Tuesday, April 13, 2010

Saga of a Girl

I've had my nose nosily stuck in a book for the past five years.
Not a real book. But sort of. A real life SAGA, if you will.
My best friend of 8 years has been dating a boy for 5 years. (i know i can say this because there is no possible way he will read this...)
This saga included ups and downs and a somewhat awful/joyous ending, all of which i of course have been involved in.
And last night, i got to the last chapter. Yes, i stumbled across the awful:
'OMG congratulations to the both of you!' on his facebook page.
He's getting married. to someone ELSE. *jaw drop*
My little heart broke for her heart.
5 years compared to 5 months!?
I prepped myself for the worst, and invited her to sit on the couch with me so i could tell her he was marrying his new girlfriend of 150 days.
And what was it that happened, you ask?
I started crying. Not her, I.
ME. Crying because my her ex boyfriend is engaged.
Am i overly emotional? Way too involved? PMS-ing? All of the above?

She was telling me that she knows there is someone else out there better for her.
She wanted to feel happy for the both of them. She didn't wanna egg his house or give her a flaming surprise on her doorstep. She wanted to feel happy for him!
And even though it hurts, she is excited to feel real love.
The kinda love that she'll share with her eternal companion.
What on earth?
When i found out my ex was engaged i cried for a whole day and threw up TWICE.
(it ended up being a rumor..but..hah.anyways..)
How was it that I was crying about her first love being engaged and she wasn't!?
I couldn't know. I'm blessed with really, really strong friends.
I need to learn from her. Like.. seriously.
Even though its an awful thing, at the same time, its sort of wonderful to know that there is someone better out there for my bff. And it made me realize that there is someone better out there for me than all the IDIOTS i've been dating.

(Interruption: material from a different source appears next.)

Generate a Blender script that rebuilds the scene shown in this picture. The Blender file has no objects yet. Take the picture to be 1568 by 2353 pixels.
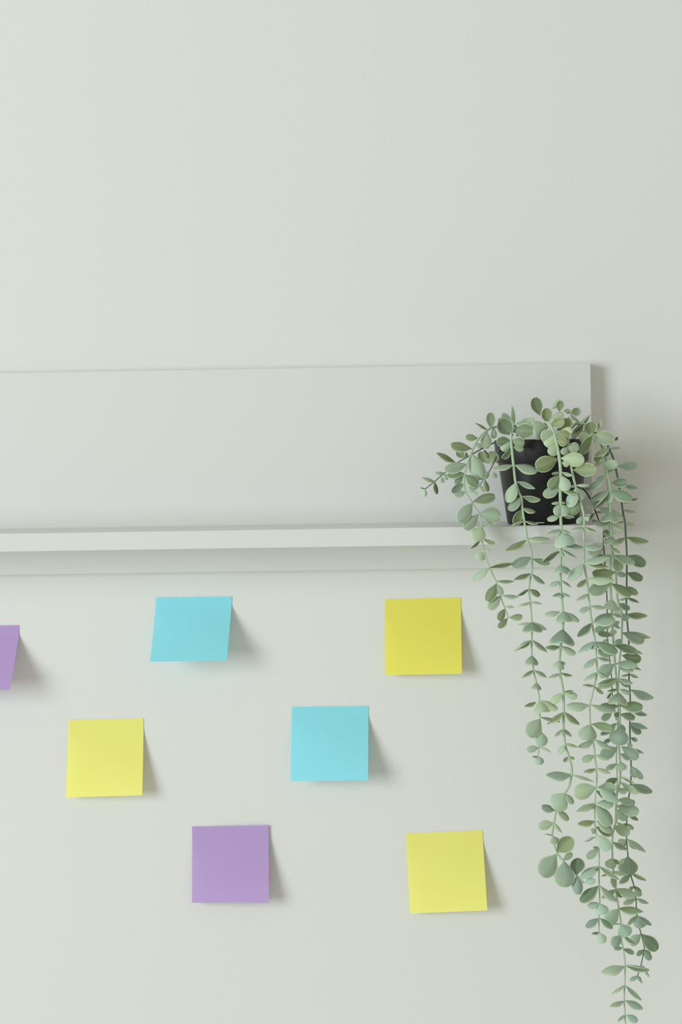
import bpy, math
from mathutils import Vector, Matrix

# ------------------------------------------------------------------ camera
S = 2330.0                      # image pixels per metre on the wall
D, YAW, ROLL, SHY = 2.0, -0.0276, -0.0162, -198.1
Z0 = 1.55                       # camera height above the floor
F_PX = S * D
scn = bpy.context.scene
C = scn.collection
Fw = Vector((math.sin(YAW), math.cos(YAW), 0))
R0 = Vector((math.cos(YAW), -math.sin(YAW), 0))
U0 = Vector((0, 0, 1))
Rv = math.cos(ROLL) * R0 + math.sin(ROLL) * U0
Uv = -math.sin(ROLL) * R0 + math.cos(ROLL) * U0
camd = bpy.data.cameras.new('camera')
cam = bpy.data.objects.new('camera', camd)
C.objects.link(cam)
cam.matrix_world = Matrix(((Rv.x, Uv.x, -Fw.x, 0), (Rv.y, Uv.y, -Fw.y, -D), (Rv.z, Uv.z, -Fw.z, Z0), (0, 0, 0, 1)))
camd.sensor_fit = 'VERTICAL'
camd.sensor_height = 36.0
camd.lens = F_PX / 2353 * 36.0
camd.shift_y = SHY / 2353
scn.camera = cam


def at(px, py, dep):
    """world point seen at pixel px, py and standing dep metres off the wall"""
    d = Fw * F_PX + Rv * (px - 784) - Uv * (py - 1176.5 - SHY)
    k = (D - dep) / d.y
    return Vector((d.x * k, -D + d.y * k, Z0 + d.z * k))


# ------------------------------------------------------------------ light
scn.view_settings.view_transform = 'Standard'
scn.view_settings.look = 'None'
scn.view_settings.gamma = 1
scn.view_settings.exposure = -0.08
w = bpy.data.worlds.new('world')
scn.world = w
w.use_nodes = True
w.node_tree.nodes['Background'].inputs[0].default_value = (0.985, 0.96, 0.83, 1)
w.node_tree.nodes['Background'].inputs[1].default_value = 0.50


def area(name, loc, target, sx, sy, power, col):
    l = bpy.data.lights.new(name, 'AREA')
    l.shape = 'RECTANGLE'
    l.size, l.size_y, l.energy, l.color = sx, sy, power, col
    o = bpy.data.objects.new(name, l)
    C.objects.link(o)
    o.location = loc
    o.rotation_euler = (Vector(target) - Vector(loc)).to_track_quat('-Z', 'Y').to_euler()
    return o


area('window_daylight', (-3.9, -3.7, 1.95), (0.1, 0, 1.42), 2.1, 2.6, 176, (0.915, 1.0, 1.05))


# ------------------------------------------------------------------ materials
def srgb(r, g, b):
    f = lambda c: (c / 255 / 12.92) if c / 255 <= 0.04045 else ((c / 255 + 0.055) / 1.055) ** 2.4
    return (f(r), f(g), f(b), 1)


def mat(name, col, rough=0.6, spec=0.3, var=0.0, scale=20, bump=0.0, bscale=200, sub=0.0):
    m = bpy.data.materials.new(name)
    m.use_nodes = True
    nt = m.node_tree
    b = nt.nodes['Principled BSDF']
    b.inputs['Roughness'].default_value = rough
    b.inputs['Specular IOR Level'].default_value = spec
    tc = nt.nodes.new('ShaderNodeTexCoord')
    nz = nt.nodes.new('ShaderNodeTexNoise')
    nz.inputs['Scale'].default_value = scale
    nz.inputs['Detail'].default_value = 2
    nt.links.new(tc.outputs['Object'], nz.inputs['Vector'])
    rp = nt.nodes.new('ShaderNodeMix')
    rp.data_type = 'RGBA'
    rp.inputs[6].default_value = tuple(c * (1 - var) for c in col[:3]) + (1,)
    rp.inputs[7].default_value = tuple(min(1, c * (1 + var)) for c in col[:3]) + (1,)
    nt.links.new(nz.outputs['Fac'], rp.inputs[0])
    nt.links.new(rp.outputs[2], b.inputs['Base Color'])
    if bump:
        n2 = nt.nodes.new('ShaderNodeTexNoise')
        n2.inputs['Scale'].default_value = bscale
        nt.links.new(tc.outputs['Object'], n2.inputs['Vector'])
        bp = nt.nodes.new('ShaderNodeBump')
        bp.inputs['Strength'].default_value = bump
        bp.inputs['Distance'].default_value = 0.001
        nt.links.new(n2.outputs['Fac'], bp.inputs['Height'])
        nt.links.new(bp.outputs[0], b.inputs['Normal'])
    return m


M_WALL = mat('wall_paint', (0.79, 0.80, 0.775, 1), 0.9, 0.1, 0.006, 3, 0.12, 260)
M_FLOOR = mat('floor_tiles', srgb(222, 219, 210), 0.5, 0.3, 0.1, 8)
M_SHELF = mat('shelf_lacquer', (0.76, 0.77, 0.75, 1), 0.5, 0.3, 0.004, 5)
M_POT = mat('pot_plastic', (0.012, 0.012, 0.014, 1), 0.42, 0.45, 0.1, 10)
M_SOIL = mat('soil', (0.02, 0.016, 0.012, 1), 0.95, 0.1, 0.5, 300, 0.8, 400)
M_STRIP = mat('strip_white', (0.75, 0.75, 0.72, 1), 0.6)
M_STEM = mat('stem_plastic', srgb(180, 203, 172), 0.55, 0.3, 0.12, 40)
M_TWIG = mat('twig_plastic', srgb(104, 130, 112), 0.55, 0.3, 0.15, 40)
M_WIRE = mat('dark_wire', srgb(60, 66, 56), 0.5, 0.3, 0.1, 40)
M_RIM = mat('leaf_rim', srgb(190, 206, 172), 0.5, 0.3, 0.05, 30)


def leaf_mat(name, c0, c1):
    m = bpy.data.materials.new(name)
    m.use_nodes = True
    nt = m.node_tree
    L = nt.links.new
    b = nt.nodes['Principled BSDF']
    b.inputs['Roughness'].default_value = 0.55
    b.inputs['Specular IOR Level'].default_value = 0.35
    tc = nt.nodes.new('ShaderNodeTexCoord')
    nz = nt.nodes.new('ShaderNodeTexNoise')
    nz.inputs['Scale'].default_value = 16
    L(tc.outputs['Object'], nz.inputs['Vector'])
    cr = nt.nodes.new('ShaderNodeValToRGB')
    e = cr.color_ramp.elements
    e[0].position, e[0].color = 0.38, c0
    e[1].position, e[1].color = 0.62, c1
    L(nz.outputs['Fac'], cr.inputs[0])
    at_ = nt.nodes.new('ShaderNodeAttribute')
    at_.attribute_name = 'edge'
    mx = nt.nodes.new('ShaderNodeMix')
    mx.data_type = 'RGBA'
    L(at_.outputs['Fac'], mx.inputs[0])
    mx.inputs[7].default_value = srgb(202, 218, 188)
    ra = nt.nodes.new('ShaderNodeAttribute')
    ra.attribute_name = 'tone'
    hs = nt.nodes.new('ShaderNodeHueSaturation')
    mr = nt.nodes.new('ShaderNodeMapRange')
    mr.inputs['To Min'].default_value = 0.74
    mr.inputs['To Max'].default_value = 1.30
    L(ra.outputs['Fac'], mr.inputs['Value'])
    L(mr.outputs[0], hs.inputs['Value'])
    L(cr.outputs[0], hs.inputs['Color'])
    L(hs.outputs[0], mx.inputs[6])
    L(mx.outputs[2], b.inputs['Base Color'])
    return m


M_LEAF = leaf_mat('leaf_top', srgb(158, 184, 168), srgb(172, 191, 157))
M_UNDER = leaf_mat('leaf_underside', srgb(118, 142, 114), srgb(138, 153, 110))


# ------------------------------------------------------------------ helpers
def obj(name, verts, faces, m, parent=None, smooth=False):
    me = bpy.data.meshes.new(name)
    me.from_pydata([tuple(v) for v in verts], [], faces)
    if m:
        me.materials.append(m)
    if smooth:
        me.polygons.foreach_set('use_smooth', [True] * len(me.polygons))
    me.update()
    o = bpy.data.objects.new(name, me)
    C.objects.link(o)
    if parent:
        o.parent = parent
        o.matrix_parent_inverse = Matrix.Translation(-Vector(parent.location))
    return o


def box(name, lo, hi, m, parent=None, bevel=0.0):
    x0, y0, z0 = lo
    x1, y1, z1 = hi
    v = [(x0, y0, z0), (x1, y0, z0), (x1, y1, z0), (x0, y1, z0), (x0, y0, z1), (x1, y0, z1), (x1, y1, z1), (x0, y1, z1)]
    f = [(0, 3, 2, 1), (4, 5, 6, 7), (0, 1, 5, 4), (1, 2, 6, 5), (2, 3, 7, 6), (3, 0, 4, 7)]
    o = obj(name, v, f, m, parent)
    if bevel:
        b = o.modifiers.new('bevel', 'BEVEL')
        b.width = bevel
        b.segments = 3
    return o


def empty(name, loc):
    o = bpy.data.objects.new(name, None)
    C.objects.link(o)
    o.location = loc
    return o


def lathe(name, prof, cx, cy, m, parent=None, n=64):
    v, f = [], []
    for r, z in prof:
        for k in range(n):
            a = 2 * math.pi * k / n
            v.append((cx + r * math.cos(a), cy + r * math.sin(a), z))
    for i in range(len(prof) - 1):
        for k in range(n):
            k2 = (k + 1) % n
            f.append((i * n + k, i * n + k2, (i + 1) * n + k2, (i + 1) * n + k))
    return obj(name, v, f, m, parent, True)


# ------------------------------------------------------------------ setting
wall = box('wall_back', (-2.4, 0.0, -0.02), (2.2, 0.12, 2.75), M_WALL)
wall['kind'] = 'structure'
fl = box('floor', (-2.4, -3.2, -0.12), (2.2, 0.12, 0.0), M_FLOOR)
fl['kind'] = 'structure'

# ------------------------------------------------------------------ shelf
XR, ZT, ZB, LT, LB, DEP = 0.1897, 0.0572, -0.1411, -0.0959, -0.1129, 0.11
shelf = empty('wall_shelf', (-0.4, 0, Z0 + ZB))
shelf['label'] = 'long white wall shelf with tall back board, running in from the left'
shelf['category'] = 'shelf'
box('back_board', (-1.05, -0.018, Z0 + ZB), (XR, -0.0002, Z0 + ZT), M_SHELF, shelf, 0.0007)
box('shelf_board', (-1.05, -DEP, Z0 + LB), (XR, -0.0182, Z0 + LT), M_SHELF, shelf, 0.0007)

# ------------------------------------------------------------------ sticky notes
DEEP = (0.93, 0.865, 0.155, 1)
YEL, BLU, PUR = (0.98, 0.96, 0.26, 1), (0.33, 0.85, 0.97, 1), (0.56, 0.395, 0.74, 1)


def note(corners, dl, dr, colr, label, group=None, curl=0.0):
    """corners: TL TR BR BL pixels, dl / dr = how far the bottom corners stand off the wall"""
    tl, tr, br, bl = corners
    nu, nv = 14, 24
    v, f = [], []
    A, B = at(*tl, 0.0006), at(*tr, 0.0006 + curl)
    Lb, Rb = at(*bl, dl), at(*br, dr)

    def edge(P, Q, dq, t):
        g = 0.0 if t < 0.14 else ((t - 0.14) / 0.86)
        g = g ** 1.18
        p = P.lerp(Vector((Q.x, P.y, Q.z)), t)
        p.y = P.y + (Q.y - P.y) * g
        return p
    for j in range(nv + 1):
        t = j / nv
        a, b = edge(A, Lb, dl, t), edge(B, Rb, dr, t)
        for i in range(nu + 1):
            u = i / nu
            p = a.lerp(b, u)
            p.y -= 0.0012 * math.sin(math.pi * u) * math.sin(math.pi * t)
            v.append(p)
    for j in range(nv):
        for i in range(nu):
            q = j * (nu + 1) + i
            f.append((q, q + nu + 1, q + nu + 2, q + 1))
    nm = {YEL: 'yellow', DEEP: 'deep_yellow', BLU: 'blue', PUR: 'purple'}[colr]
    m = bpy.data.materials.get('paper_' + nm) or paper('paper_' + nm, colr)
    o = obj('sticky_note', v, f, m, None, True)
    o['label'] = label
    o['category'] = 'sticky note'
    if group:
        o['group'] = group
    return o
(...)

Guess what made me feel better for her though?
I printed off the ugliest, pre-pubescent picture of him in the world..
and slipped it under her door with a little note, telling her that her husband would be so much hotter than him.
Immaturity at its finest.
its how i cope, okay!?
Whatever.

6 comments:

Christy said...

Member how after I read this I walked into the kitchen with mascara running all down my face?

I love you.

Christy said...

haha i love you cole :)

and i love christy. :)

and maybe even heather.. haha

best apartment ever! :)

livvy said...

hahaahahahahah i totally just left that under christy's log in. i guess she used my computer last!! oops!

but i really do love you and christy and heather. haha and we really do have the best apartment ever! :)

KB said...

Nicole has a GIFT for finding the ugliest picture of ex's imaginable.

Natalee Falk said...

You are the funniest writer Nicole! I'm Serious! I could blog stalk you all day grandpa! I LOVE YOU! P.s. Who said it was ever wrong to be a little... immature? OR just make fun of your best friends exes relentlessly (cough, amen, cough) hahahaha

Lauren said...

Nicole dearest,
I cried when I read this. You want to know why?
1) Because this is the EXACT christy I know. So optimistic even during the hardest times. She truly is such an amazing example of how we should all be.
2) Because you are so wonderful. And sensitive. And such a good listener. And you REALLY care about those you love.
3) Because I feel like you've been helping me through kind of the same thing.. kind of.. and YOU'VE been the difference.
Over all, I just love you. I do! I really do guys!